OBJECTIVE SERIOUSNESS

  1. It is necessary that I make an assessment of the objective seriousness of each of the offences before the court. Each of them carry significant periods of imprisonment, which marks them as potentially serious. That is especially the case with respect to the assault occasioning actual bodily harm in company offence.

  2. Commencing with the conceal offence, I make the following observations and findings. This offence involved the offender failing to inform police of his knowledge about a relatively serious drug transaction. There is, however, no suggestion that the offender was, himself, a party to the drug transaction or that he knew specific details about the agreement to supply, or the actual supply itself. While the underlying offence of supply was a serious one, itself carrying a maximum penalty of 15 years imprisonment, it is by no means the most serious type of offence to which s 316 of the Crimes Act can apply. As was submitted for the offender, the underlying supply offence involved a supply to an undercover officer, and so there was no direct harm arising from the drugs being supplied. It would appear, therefore, that the offender’s silence about his knowledge of the offence, fortunately does not appear to have itself caused any direct harm to the community. There are no aggravating circumstances relied upon by the Crown in relation to this offence, and I assess the offence as being towards the low range of objective seriousness.    This offence was committed while the offender was on conditional liberty in the form of parole. This does not increase the objective seriousness of the substantive offence, but it is an overall aggravating matter in the sentencing exercise to which I have had regard.

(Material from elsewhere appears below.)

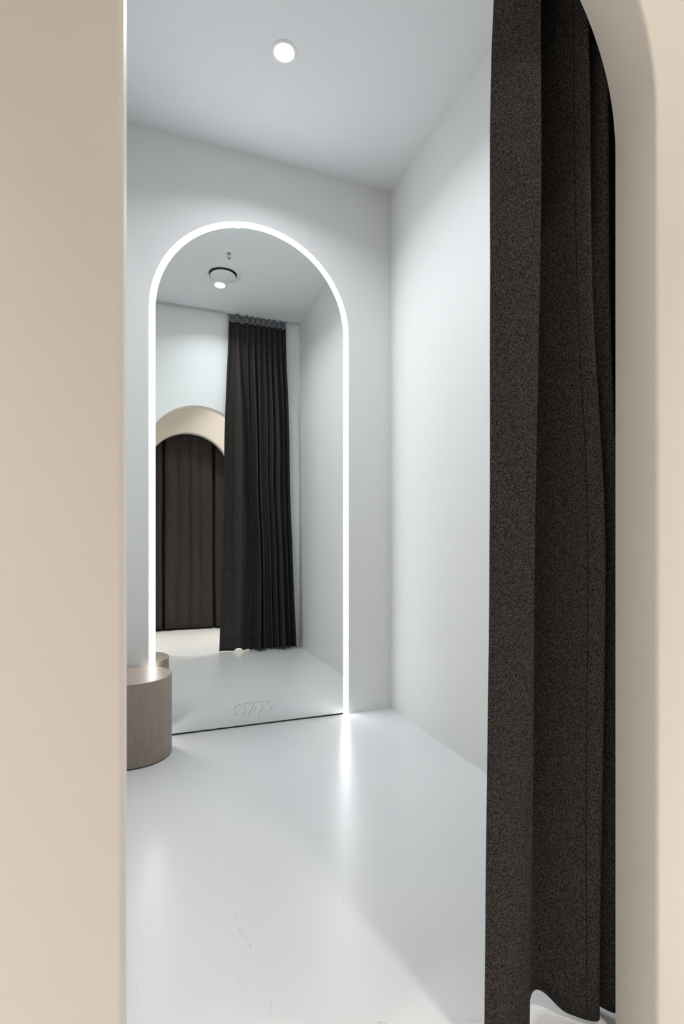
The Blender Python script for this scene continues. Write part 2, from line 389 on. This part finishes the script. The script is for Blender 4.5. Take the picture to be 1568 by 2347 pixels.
# ------------------------------------------------------------------ stool
SX, SY, SR, SH = -0.083, 2.889, 0.199, 0.415
t = setp(empty('round_stool', (SX, SY, 0)), 'low round taupe wood drum stool standing against the mirror foot', 'stool')
bm = bmesh.new(); lathe(bm, [(0, 0), (SR-.012, 0), (SR-.012, .007), (0, .007)], 96); obj('plinth', bm, M_BLACK, t)
bm = bmesh.new(); lathe(bm, [(SR-.02, .007), (SR-.001, .007), (SR, .0085), (SR, SH-.003), (SR-.01, SH-.003)], 128); obj('side_panel', bm, M_WOOD, t, auto=40)
bm = bmesh.new(); lathe(bm, [(SR-.01, SH-.0028), (SR, SH-.0028), (SR, SH-.0012), (SR-.0012, SH), (0, SH)], 128); obj('stool_top', bm, M_WOODTOP, t, auto=40)

# ------------------------------------------------------------------ ceiling fittings
def downlight(x, y, label, group, warm, power, spread=138, rs=1.0):
    t = setp(empty('ceiling_downlight', (x, y, HC)), label, 'ceiling light', group)
    bm = bmesh.new(); lathe(bm, [(.045*rs, 0.004), (.045*rs, -.003), (.050*rs, -.0055), (.060*rs, -.004), (.064*rs, 0)], 64); obj('trim_ring', bm, M_TRIM, t, smooth=True)
    bm = bmesh.new(); lathe(bm, [(0, -.002), (.046*rs, -.002)], 48); obj('lens', bm, M_LAMPW if warm else M_LAMP, t)
    arealight('downlight_lamp', (x, y, HC-.008), (.085*rs), power, HALL_COL if warm else BOOTH_COL, spread).visible_camera = True
    return t
downlight(CXR, 2.395, 'bright round recessed ceiling light nearer the mirror', None, False, BOOTH_W)
downlight(CXR, 1.44, 'bright round recessed ceiling light beside the round air vent', None, False, BOOTH_W*0.72)
for x, y, k, sp in ((0.90, 0.04, 0.55, 85), (-1.25, 0.12, 1.3, 70), (-2.1, 0.12, 1.3, 70), (2.1, 0.12, 1.3, 70), (3.0, 0.12, 1.3, 70)):
    downlight(x, y, 'warm ceiling light added out of view over the beige corridor outside', 'added corridor downlights', True, HALL_W*k, sp, 1.8)  # added lamps, out of view: first set by the floor shadow, rest for bounce

t = setp(empty('air_vent', (CXR, 1.645, HC)), 'round white dish-shaped air vent on the booth ceiling', 'air vent')
bm = bmesh.new(); lathe(bm, [(.118, .01), (.118, -.004), (.124, -.010), (.150, -.006), (.163, -.001), (.164, 0)], 96); obj('flange', bm, M_VALVE, t, smooth=True)
bm = bmesh.new(); lathe(bm, [(0, -.0005), (.118, -.0005)], 64); setp(obj('duct_opening', bm, M_BLACK, t), 'dark open gap of the vent')
bm = bmesh.new(); lathe(bm, [(0, -.004), (.100, -.010), (.110, -.022), (.110, -.026), (.100, -.031), (.06, -.038), (0, -.041)], 96); obj('valve_disc', bm, M_VALVE, t, smooth=True)
t = setp(empty('fire_sprinkler', (CXR, 1.99, HC)), 'small chrome fire sprinkler head on the booth ceiling', 'sprinkler')
bm = bmesh.new(); lathe(bm, [(.014, -.002), (.018, -.006), (.036, -.003), (.038, 0)], 40); obj('escutcheon', bm, M_TRIM, t, smooth=True)
bm = bmesh.new(); lathe(bm, [(0, -.012), (.010, -.012), (.010, -.0), (0, 0)], 24)
tube(bm, [(.009, 0, -.010), (.013, 0, -.024), (.010, 0, -.038), (.003, 0, -.044)], .0022)
tube(bm, [(-.009, 0, -.010), (-.013, 0, -.024), (-.010, 0, -.038), (-.003, 0, -.044)], .0022)
obj('yoke', bm, M_CHROME, t, auto=40)
bm = bmesh.new(); tube(bm, [(0, 0, -.011), (0, 0, -.040)], .0030, 10); obj('bulb', bm, M_CHROME, t)
bm = bmesh.new(); lathe(bm, [(0, -.044), (.013, -.045), (.014, -.047), (0, -.048)], 24); obj('deflector', bm, M_CHROME, t, auto=40)

# ------------------------------------------------------------------ curtain track
TY = 0.905
t = empty('curtain_track', (0, TY, HC)); setp(t, 'thin white curtain track on the ceiling above the booth doorway', 'curtain track')
bm = bmesh.new(); box(bm, XL+.004, XR-.004, -.013, -.004, -.016, 0, bev=.001); box(bm, XL+.004, XR-.004, .004, .013, -.016, 0, bev=.001); obj('rail', bm, M_TRACK, t)
bm = bmesh.new(); box(bm, XL+.004, XR-.004, -.004, .004, -.003, 0); setp(obj('rail_slot', bm, M_GAP, t), 'dark slot along the track')

# ------------------------------------------------------------------ curtains
def catmull(P, n):
    """P: control points (x, y, sharp). n samples per span"""
    out = []
    for i in range(len(P)-1):
        p0 = P[max(i-1, 0)]; p1 = P[i]; p2 = P[i+1]; p3 = P[min(i+2, len(P)-1)]
        for k in range(n):
            t = k/n
            out.append(tuple(0.5*((2*p1[c])+(-p0[c]+p2[c])*t+(2*p0[c]-5*p1[c]+4*p2[c]-p3[c])*t*t+(-p0[c]+3*p1[c]-3*p2[c]+p3[c])*t**3) for c in (0, 1)))
    out.append(tuple(P[-1][:2])); return out
def lerp(a, b, t): return a+(b-a)*t
def sm(t): t = max(0, min(1, t)); return t*t*(3-2*t)
class Drape:
    """profiles: list of (z, [(x, y), ...]) with the same number of control points"""
    def __init__(s, profs, n=10, wob=0.0, seed=1):
        s.z = [p[0] for p in profs]; s.c = [catmull(p[1], n) for p in profs]; s.n = len(s.c[0]); s.wob = wob
        r = random.Random(seed); s.ph = [(r.uniform(0, 6), r.uniform(0, 6)) for _ in range(4)]
    def at(s, i, z):
        zz = s.z
        if z <= zz[0]: k = 0; t = 0
        elif z >= zz[-1]: k = len(zz)-2; t = 1
        else:
            k = max(j for j in range(len(zz)-1) if zz[j] <= z); t = (z-zz[k])/(zz[k+1]-zz[k])
        def cr(c):
            a = s.c[max(k-1, 0)][i][c]; b = s.c[k][i][c]; d = s.c[k+1][i][c]; e = s.c[min(k+2, len(zz)-1)][i][c]
            m0 = (d-a)/2; m1 = (e-b)/2
            if k == 0: m0 = d-b
            if k+2 >= len(zz): m1 = d-b
            t2, t3 = t*t, t*t*t
            return (2*t3-3*t2+1)*b+(t3-2*t2+t)*m0+(-2*t3+3*t2)*d+(t3-t2)*m1
        u = i/s.n; wv = s.wob*math.sin(PI*min(1, max(0, (zz[-1]-z)/0.5)) / 2)
        dx = wv*(math.sin(z*2.3+s.ph[0][0]+u*9)+.5*math.sin(z*5.1+s.ph[1][0]+u*17))
        dy = wv*(math.sin(z*2.9+s.ph[2][0]+u*11)+.5*math.sin(z*4.3+s.ph[3][0]+u*23))
        return cr(0)+dx, cr(1)+dy
    def sheet(s, bm, z0f, z1, nz, th=0.0022, i0=0, i1=None, off=0.0, mi=0):
        """two-sided cloth of thickness th; z0f(i) is the height of the lower edge"""
        i1 = s.n-1 if i1 is None else i1
        G = [[], []]
        for j in range(nz+1):
            for sd in (0, 1):
                row = []
                for i in range(i0, i1+1):
                    zb_ = z0f(i) if callable(z0f) else z0f
                    z = lerp(zb_, z1, j/nz)
                    x, y = s.at(i, z); xa, ya = s.at(max(i-1, 0), z); xb, yb = s.at(min(i+1, s.n-1), z)
                    dx, dy = xb-xa, yb-ya; l = math.hypot(dx, dy) or 1; nx, ny = dy/l, -dx/l
                    h = (th/2+off)*(1 if sd == 0 else -1)
                    row.append(bm.verts.new((x+nx*h, y+ny*h, z)))
                G[sd].append(row)
        m = len(G[0][0])
        def q(*v):
            f = bm.faces.new(v); f.smooth = True; f.material_index = mi
        for j in range(nz):
            for i in range(m-1):
                q(G[0][j][i], G[0][j][i+1], G[0][j+1][i+1], G[0][j+1][i]); q(G[1][j][i+1], G[1][j][i], G[1][j+1][i], G[1][j+1][i+1])
            for i, s_ in ((0, 1), (m-1, -1)):
                v = [G[0][j][i], G[0][j+1][i], G[1][j+1][i], G[1][j][i]]; q(*(v if s_ > 0 else v[::-1]))
        for i in range(m-1):
            q(G[0][0][i+1], G[0][0][i], G[1][0][i], G[1][0][i+1]); q(G[0][nz][i], G[0][nz][i+1], G[1][nz][i+1], G[1][nz][i])
    def vline(s, bm, i, z0, z1, side, r, n=40):
        """a seam along the height, on the outside (+1) or the inside (-1)"""
        pts = []
        for k in range(n+1):
            z = lerp(z0, z1, k/n); x, y = s.at(i, z); xa, ya = s.at(i-1, z); xb, yb = s.at(i+1, z)
            dx, dy = xb-xa, yb-ya; l = math.hypot(dx, dy); pts.append((x+dy/l*.0012*side, y-dx/l*.0012*side, z))
        tube(bm, pts, r, 5)
    def hline(s, bm, zf, side, r):
        pts = []
        for i in range(s.n):
            z = zf(i); x, y = s.at(i, z); xa, ya = s.at(max(i-1, 0), z); xb, yb = s.at(min(i+1, s.n-1), z)
            dx, dy = xb-xa, yb-ya; l = math.hypot(dx, dy) or 1; pts.append((x+dy/l*.0011*side, y-dx/l*.0011*side, z))
        tube(bm, pts, r, 4)

# --- open curtain, bunched at the right of the doorway
bot = [(.662, .916), (.700, .903), (.750, .912), (.797, .934), (.826, .965), (.862, .975), (.905, .935), (.938, .900), (.962, .889), (.976, .906), (.984, .935)]
mid = [(.695, .935), (.722, .918), (.760, .903), (.792, .901), (.803, .955), (.862, 1.05), (.922, .975), (.953, .918), (.974, .893), (.984, .912), (.990, .945)]
high = [(.714, .952), (.742, .928), (.778, .908), (.803, .906), (.806, .965), (.855, 1.07), (.902, .985), (.922, .925), (.934, .896), (.950, .915), (.962, .945)]
TAPE0, TAPE1 = HC-.092, HC-.014
# tight pleats for the rest, continuing each profile
def cont(prof, x_end, y_lo, y_hi, n, seed):
    rnd = random.Random(seed); out = list(prof); x = prof[-1][0]; step = (x_end-x)/n; rx = step*.9
    for k in range(n):
        x += step; f = (k % 2 == 0)
        out.append((x+rx*rnd.uniform(-.5, .5), (y_lo+rnd.uniform(0, .008)) if f else y_hi+(y_hi-y_lo)*rnd.uniform(-.45, .3)))
    return out
NP = 14
P_bot = cont(bot, 1.452, .890, 1.015, NP, 5)
P_mid = cont(mid, 1.408, .890, 1.0, NP, 5)
P_high = cont(high, 1.380, .888, .978, NP, 5)
# pleats at the heading: evenly zigzag along the track
npt = len(P_bot)
P_top = []
xs = [.757, .772, .790, .812, .832, .848, .866, .888, .908, .926, .944]
for k, x in enumerate(xs): P_top.append((x, .889 if k in (2, 3, 7, 8) else (.938 if k in (5, 10) else .915)))
x = xs[-1]; stp = (1.350-x)/NP
for k in range(NP): x += stp; P_top.append((x, .891 if k % 2 == 0 else .932))
P_m2 = [(lerp(a[0], b[0], .8), lerp(a[1], b[1], .7)) for a, b in zip(P_mid, P_high)]
dr = Drape([(0.0, P_bot), (1.1, P_mid), (1.65, P_m2), (2.3, P_high), (HC-.10, P_top), (HC, P_top)], n=8, wob=.0025, seed=3)
def hem_open(i):
    x, y = dr.at(i, 0.02)
    return 0.012 + 0.034*sm((y-.93)/.05)*(1 if x < 1.0 else .4)
ct = setp(empty('open_curtain', (0.95, .92, 0)), 'long dark brown-black curtain bunched open at the right side of the doorway', 'curtain')
def put(bm, name, m, root, **k):
    local(bm, root); return obj(name, bm, m, root, **k)
bm = bmesh.new(); dr.sheet(bm, hem_open, TAPE0, 90); put(bm, 'curtain_fabric', M_FABRIC, ct)
bm = bmesh.new(); dr.sheet(bm, TAPE0, TAPE1, 3, th=.0028); setp(put(bm, 'heading_tape', M_TAPE, ct), 'grey pleated heading tape')
bm = bmesh.new()
for z in (TAPE0+.010, TAPE0+.036, TAPE0+.064): dr.hline(bm, lambda i: z, -1, .0014); dr.hline(bm, lambda i: z, 1, .0014)
setp(put(bm, 'tape_cord', M_TAPE2, ct), 'pale cords woven along the heading tape')
SEAM_I = int(7.1*8)
bm = bmesh.new(); dr.vline(bm, SEAM_I, .03, TAPE0, 1, .0008); put(bm, 'seam', M_THREAD, ct)
bm = bmesh.new(); dr.hline(bm, lambda i: hem_open(i)+.11, -1, .0014); dr.vline(bm, 9, .02, TAPE0, -1, .0010); put(bm, 'hem_stitching', M_THREAD, ct)
bm = bmesh.new()
for k in range(9):
    xg = .78+.56*k/8; box(bm, xg-.003, xg+.003, TY-.0035, TY+.0035, HC-.016, HC-.004)
g0 = None
bm.free()
for k in range(9):
    bm = bmesh.new(); xg = .78+.56*k/8
    box(bm, xg-.004, xg+.004, TY-.003, TY+.003, HC-.030, HC-.013, bev=.0008)
    put(bm, 'glider', M_TRACK, ct)

# --- closed curtain of the fitting room across the corridor
def closed_profile(k_amp, yc, jit):
    r = random.Random(21); q = random.Random(jit); P = []; x = -.26
    for k in range(9):
        wd = r.uniform(.07, .16); d = r.uniform(.7, 1.2)*k_amp; e_ = r.choice((.15, .4, 1.1))*k_amp; s_ = q.uniform(-.008, .008)
        P += [(x+s_, yc+.030*d), (x+wd*.5+s_, yc+.046*d), (x+wd+s_, yc+.034*d), (x+wd+.014+s_, yc+.03*d-.075*e_), (x+wd+.038+s_, yc+.028*d-.08*e_)]
        x += wd+.045
    return P
yc = Y2-.10-.085
C_bot = closed_profile(1.0, yc, 1); C_mid = closed_profile(.95, yc, 2); C_top = closed_profile(.7, yc, 3)
dc = Drape([(0, C_bot), (1.3, C_mid), (HC-.1, C_top), (HC, C_top)], n=6, wob=.003, seed=8)
cc2 = setp(empty('closed_curtain', (0.48, yc, 0)), 'dark brown curtain drawn closed behind the far beige arch, seen in the mirror', 'curtain')
bm = bmesh.new(); dc.sheet(bm, lambda i: .022+.006*math.sin(i*.21), HC-.02, 40); put(bm, 'curtain_fabric', M_FABRIC, cc2)
bm = bmesh.new(); dc.hline(bm, lambda i: .13, -1, .0009); put(bm, 'hem_stitching', M_THREAD, cc2)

  3. There is also, as I have noted, a Form 1 document, with an agreed matter on it of failing to comply with a Digital Evidence Access Order direction. Form 1 matters do not increase the seriousness a substantive offence. However, they can be taken into account, in an appropriate case, by increasing the sentence by giving greater weight to personal deterrence and retribution for serious offences. While the matter on the Form 1 is not an overly serious offence, I am satisfied that it is appropriate to increase the penalty for the substantive offence, given that the Form 1 involved a separate act, separated also in time from the substantive offence, and given the need for personal deterrence.

  4. Turning then to my assessment of the seriousness of the assault occasioning actual bodily harm in company offence. This offence carries a substantial maximum penalty of seven years imprisonment. However, it is important that I look at the particular circumstances of the offence that this individual offender committed. In his evidence on sentence yesterday, the offender effectively asserted that the offence involved his having “reacted” by becoming involved in a “fight,” which had broken out between others.

  5. However, in my view, this is not consistent with the Agreed Statement of Facts. Based on those facts, I strongly suspect that this was a pre‑planned targeted attack on an individual by numerous men, one of whom was this offender. However, given that this would be an aggravating feature, and also not one that the Crown pressed on me, it is not a matter of which I can be satisfied beyond reasonable doubt, and so I put this strong suspicion aside.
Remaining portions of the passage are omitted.